The first chart displays the static correlation relationship between two stocks (quoted as z-values) where the slope of the trend line reflects the correlation between them (average correlation over entire data horizon) and the dispersion around the trend-line reflects idiosyncratic, stock-specific risk.  Note the largely equivalent dispersion across the entire range of sample values.

The next chart uses a dynamic correlation profile, proximately gleaned via the above data, with the changing slope of the trend-line highlighting the variable correlation dynamic: lower correlation and hence greater stock-specific opportunity in sanguine markets; higher correlation and hence lower stock-specific element (more closely hugging the trend line) in down markets (firming in strongly +ve markets too).

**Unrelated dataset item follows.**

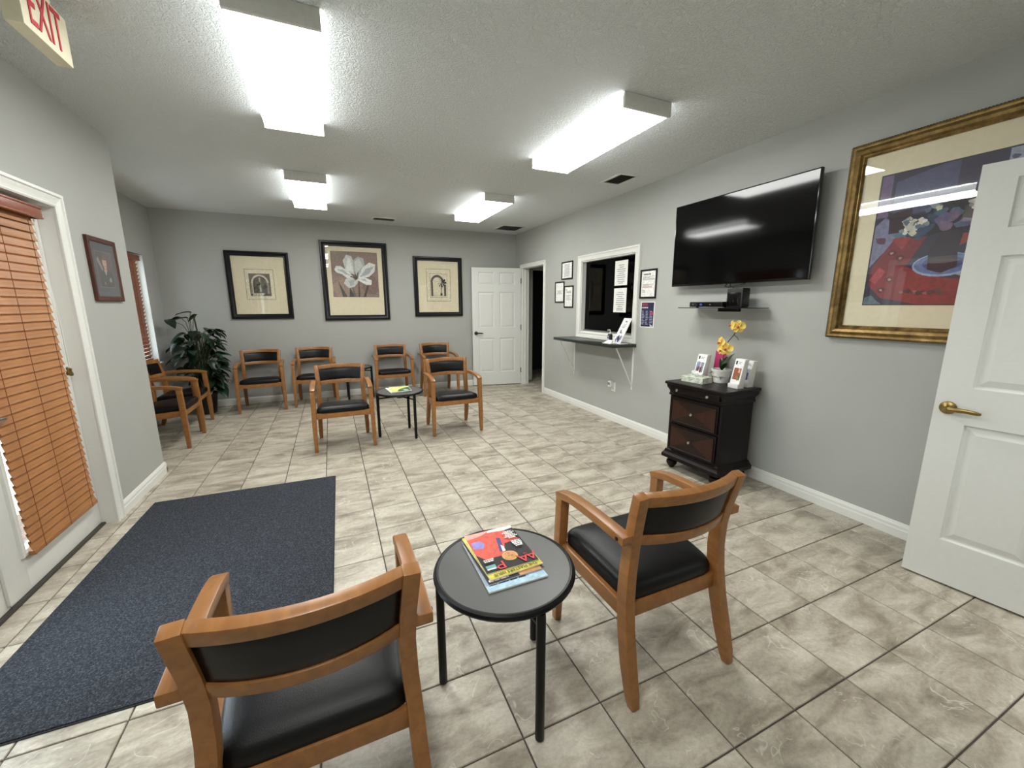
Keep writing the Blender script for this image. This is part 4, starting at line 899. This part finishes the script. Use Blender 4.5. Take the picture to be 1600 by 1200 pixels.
def brochure_holder(loc, rz, w, h, label, seed, cols, lean=.05):
    B = empty('brochure_holder', loc, rz, label, 'brochure holder', 'white brochure holders on the chest')
    MB().hexa([(-w/2, -.03, .002), (w/2, -.03, .002), (w/2, .03, .002), (-w/2, .03, .002)], [(-w/2, -.03+lean, h), (w/2, -.03+lean, h), (w/2, .012+lean, h), (-w/2, .012+lean, h)]).build('brochures', 'paper', B, bevel=.002)
    MB().box(-w/2-.003, w/2+.003, -.038, -.0305, 0, h*.16).box(-w/2-.003, w/2+.003, -.038, .034, 0, .004).build('stand', 'ceramic', B, bevel=.002)
    rr = random.Random(seed)
    pl = [(rc(0, 0, 1, 1), (240, 240, 238)), (rc(.1, .30, .9, .72), cols[0])]+[(blob(rr.uniform(.2, .8), rr.uniform(.34, .64), rr.uniform(.05, .12), rnd=rr), rr.choice(cols)) for k in range(12)]+[(rc(.1, .84, .3, .97), (70, 76, 86))]+textlines(.4, .9, .86, .95, 2, (150, 160, 172), rr)
    o = art('cover', B, pl, -w/2+.003, .0, w-.006, h-.006, 0, .00002); o.location = (0, -.0306, .003); o.rotation_euler = (-math.atan2(lean, h), 0, 0)
    return B
brochure_holder((2.455, 1.555, CZ), CHR-.15, .105, .215, 'white brochure holder behind the tissue box on the chest', 1, [(126, 140, 168), (196, 142, 116), (96, 60, 54), (222, 190, 172)])
brochure_holder((2.395, 1.150, CZ), CHR-.1, .085, .225, 'white brochure holder at the right front of the chest', 2, [(150, 86, 60), (92, 52, 42), (214, 170, 140), (120, 140, 70)], .05)
brochure_holder((2.515, 1.160, CZ), CHR-.1, .085, .205, 'white leaflet stand with blue print at the right rear of the chest', 3, [(206, 212, 226), (70, 84, 140), (110, 124, 176)], .045)
pk = empty('magenta_card', (2.578, 1.468, CZ), CHR, 'magenta card standing behind the orchid pot', 'card')
MB().hexa([(-.05, -.012, 0), (.05, -.012, 0), (.05, .012, 0), (-.05, .012, 0)], [(-.05, .01, .25), (.05, .01, .25), (.05, .016, .25), (-.05, .016, .25)]).build('card', 'magenta', pk, bevel=.002)
oc = empty('potted_orchid', (2.480, 1.360, CZ), CHR, 'yellow orchid in a white pot on the dark chest', 'potted plant')
MB().lathe([(.052, 0), (.056, .004), (.060, .05), (.068, .055), (.075, .098), (.078, .104), (.078, .114), (.070, .114), (.066, .095)], n=28).build('pot', 'ceramic', oc, smooth=True, ang=.5)
MB().lathe([(.03, .094), (.0665, .094), (.066, .097), (.02, .104)], n=20).build('soil', 'soil', oc)
stem_p = [(.0, .0, .10), (.005, 0, .20), (.015, -.005, .28), (.04, -.01, .345), (.085, -.015, .40), (.11, -.02, .44), (.12, -.02, .468)]
MB().tube(stem_p, .0035, 8).tube([(.09, -.015, .405), (.115, -.01, .385), (.13, -.01, .365)], .0025, 6).tube([(.10, -.02, .42), (.09, -.02, .455), (.08, -.02, .474)], .0025, 6).build('stem', 'stem', oc, smooth=True)
def leafmesh(name, mat, L, Wd, fold, droop, nu=8, nv=4, heart=.0):
    m = MB(); vs = []
    for i in range(nu+1):
        t = i/nu; wv = Wd*(math.sin(PI*min(1, t**.75*.98+.02))**.8)*(1 if t > 0 else .25)
        for j in range(nv+1):
            a = 2*j/nv-1
            vs.append((a*wv/2, t*L-heart*L*abs(a)*(1-t)**2, -droop*t*t*L+fold*abs(a)*wv+.004*math.sin(t*9)*abs(a)))
    m.add(vs, [(i*(nv+1)+j, i*(nv+1)+j+1, (i+1)*(nv+1)+j+1, (i+1)*(nv+1)+j) for i in range(nu) for j in range(nv)])
    o = m.build(name, mat, None, smooth=True, ang=2); me = o.data; bpy.data.objects.remove(o); return me
ol_me = leafmesh('leaf', 'orchid_leaf', .17, .055, .15, .35)
for az, tilt, s_ in ((-2.2, .95, .8), (.3, 1.1, .9), (-.3, 1.25, 1.0), (2.7, .1, .6), (.9, 1.3, .7), (3.75, -.3, .62)):
    inst('leaf', ol_me, oc, (0, 0, .10), (tilt, 0, az), (s_, s_, s_))
def petalmesh(L, Wd):
    m = MB(); vs = [(0, 0, 0)]; n = 14
    for k in range(n):
        a = -PI/2+2*PI*(k+.5)/n; r_ = 1+.06*math.sin(3*a)
        vs.append((Wd/2*math.cos(a)*r_, L/2+L/2*math.sin(a)*r_, .004*math.cos(2*a)))
    vs.append((0, L*.55, -.006)); m.add(vs, [(n+1, 1+k, 1+(k+1) % n) for k in range(n)])
    o = m.build('petal', 'petal', None, smooth=True, ang=2); me = o.data; bpy.data.objects.remove(o); return me
pet = petalmesh(.044, .046); pet2 = petalmesh(.042, .030)
lipm = MB().lathe([(.002, -.004), (.007, 0), (.009, .006), (.006, .012), (.002, .014)], n=10).build('lip', 'lip'); lip_me = lipm.data; bpy.data.objects.remove(lipm)
for k, (fx, fy, fz, sc_, yaw_) in enumerate(((-.005, -.045, .335, 1.25, -.4), (.055, -.05, .290, 1.3, .3), (.015, -.055, .275, .9, 0), (.135, -.04, .472, 1.25, .45), (.072, -.035, .480, 1.0, -.6))):
    fe = MB().lathe([(.002, -.003), (.004, 0), (.002, .003)], n=8).build('flower', 'lip', oc); fe.location = (fx, fy, fz); fe.rotation_euler = (0, 0, yaw_); fe.scale = (sc_,)*3
    for q, an in enumerate((0, 72, 144, 216, 288)):
        inst('petal', pet if q in (1, 4) else pet2, fe, (0, 0, 0), (PI/2-.12, math.radians(an), 0) if False else (Matrix.Rotation(math.radians(an), 3, 'Y') @ Matrix.Rotation(PI/2-.15, 3, 'X')).to_euler(), None)
    inst('lip', lip_me, fe, (0, -.006, -.002), (PI/2, 0, 0))
# ---------------------------------------------------------------- leafy plant in the corner
plant = empty('potted_plant', (-2.10, 5.50, 0), 0, 'tall leafy green plant in a dark pot in the back left corner', 'potted plant')
MB().lathe([(.11, 0), (.115, .005), (.145, .24), (.155, .25), (.155, .275), (.143, .275), (.138, .24)], n=28).build('pot', 'black_plastic', plant, smooth=True, ang=.5)
MB().lathe([(.02, .235), (.139, .235), (.139, .238), (.02, .245)], n=20).build('soil', 'soil', plant)
pl_me = leafmesh('leaf', 'leaf', .21, .135, .16, .35, 8, 4, .12)
rp = random.Random(12)
st_m = MB()
targets = []
def tgt(px_, pz, py_=None, L=1.0): targets.append((px_, py_ if py_ is not None else rp.uniform(-.22, .2), pz, L))
for x, z in ((-.06, 1.26), (.04, 1.30), (-.13, 1.27), (-.02, 1.33), (-.26, 1.24)): tgt(x, z, 0, .72 if x > -.2 else .8)
for k in range(112):
    a = rp.uniform(0, 2*PI); q = math.sqrt(rp.random()); 
    z = rp.uniform(.42, 1.12); wz = .30*math.sqrt(max(.05, 1-((z-.78)/.46)**2))
    tgt(.08+q*wz*math.cos(a)*1.05, z, q*wz*math.sin(a)*.8, .85)
for x, z in ((.25, .42), (.22, .36), (.28, .50), (.2, .55), (.30, .72), (.32, .92), (.26, .98)): tgt(x, z)
for k in range(16): tgt(rp.uniform(.10, .27), rp.uniform(.36, .62), rp.uniform(-.22, .1), .8)
for x, y, z, s_ in targets:
    x = max(-.27, min(.28, x)); y = max(-.30, min(.20, y))
    out = math.atan2(y, x-.05)+rp.uniform(-.6, .6)
    az = out-PI/2; tilt = rp.uniform(-.75, .15)
    L = .21*s_; ex_, ey = x+L*math.cos(out), y+L*math.sin(out)
    if plant.location.x+ex_ < XL2+.03 or plant.location.y+ey > YB-.03:
        out = math.atan2(-.5, .6)+rp.uniform(-.9, .9); az = out-PI/2
    if x+.23*math.cos(out) > .36: s_ = max(.55, min(s_, (.35-x)/.23)); x = min(x, .22)
    inst('leaf', pl_me, plant, (x, y, z), (Matrix.Rotation(az, 3, 'Z') @ Matrix.Rotation(tilt, 3, 'X') @ Matrix.Rotation(rp.uniform(-.4, .4), 3, 'Y')).to_euler(), (s_*rp.uniform(.75, 1.1),)*3)
    hx, hy = .04*math.cos(out), .04*math.sin(out)
    st_m.tube([(hx, hy, max(.25, z-.32)), (hx+(x-hx)*.5, hy+(y-hy)*.5, z-.06), (x, y, z)], .0035, 5)
for k in range(5):
    a = k*1.3; st_m.tube([(.05*math.cos(a), .05*math.sin(a), .23), (.05*math.cos(a+.3), .05*math.sin(a+.3), .7), (.03*math.cos(a)-.02, .03*math.sin(a), 1.0 if k else 1.28)], .009, 6)
st_m.build('stems', 'stem', plant, smooth=True)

Finally, a few observations:

  • during sanguine market environments, characterized by moderate/quiescent volatility and correlation, stocks tend to march to the beat of their own idiosyncratic drummer providing a fertile stock-picking environment
  • on the other side of the coin, noxiously volatile environments see risk-premiums expand, correlation tend to boundary conditions as birds of a risk feather flock together tarred by a common macro-factor brush, diversification benefit dissipate, and stock-to-bond flight-to-quality, including safe-haven sector rotation, ensue
  • portfolio volatility is vulnerable to rapid, adverse escalation in fragile markets as both fast-rising average stock volatility and inter-stock correlation conspire to upend portfolio risk metrics, and diversification benefit, relative to more languid times
  • related, historical-based volatility/VaR frameworks often work wonderfully well in normal situations but tend to fail in extreme environments, precisely when they matter most, as their building blocks (volatility, correlation) tend to be muted post placid episodes thereby potentially setting themselves up for failure in the event of market shocks
  • relationship between volatility, correlation and dispersion: dispersion (formally quoted in units, like volatility, as opposed to correlation which is a bounded measure: covariance scaled by volatility), very broadly speaking, is directly related to volatility and inversely related to correlation.  In fact, making simplifying assumptions, a rough rule of thumb is dispersion = avg stock vol * (1 – avg stock correl) ^ 0.5, over short horizons.  In sanguine markets with average correlation falling, absolute dispersion can remain restrained with volatility falling even lower.  But one can theoretically harness the lower average correlation, i.e., stock-picking opportunities, by increasing position size since volatility is lower (L/S vehicles tend not to be constrained by the L-only fully-invested shackle); much like having a lower gross exposure in high volatility environments, and vice-versa, to bluntly attain a given threshold of portfolio volatility.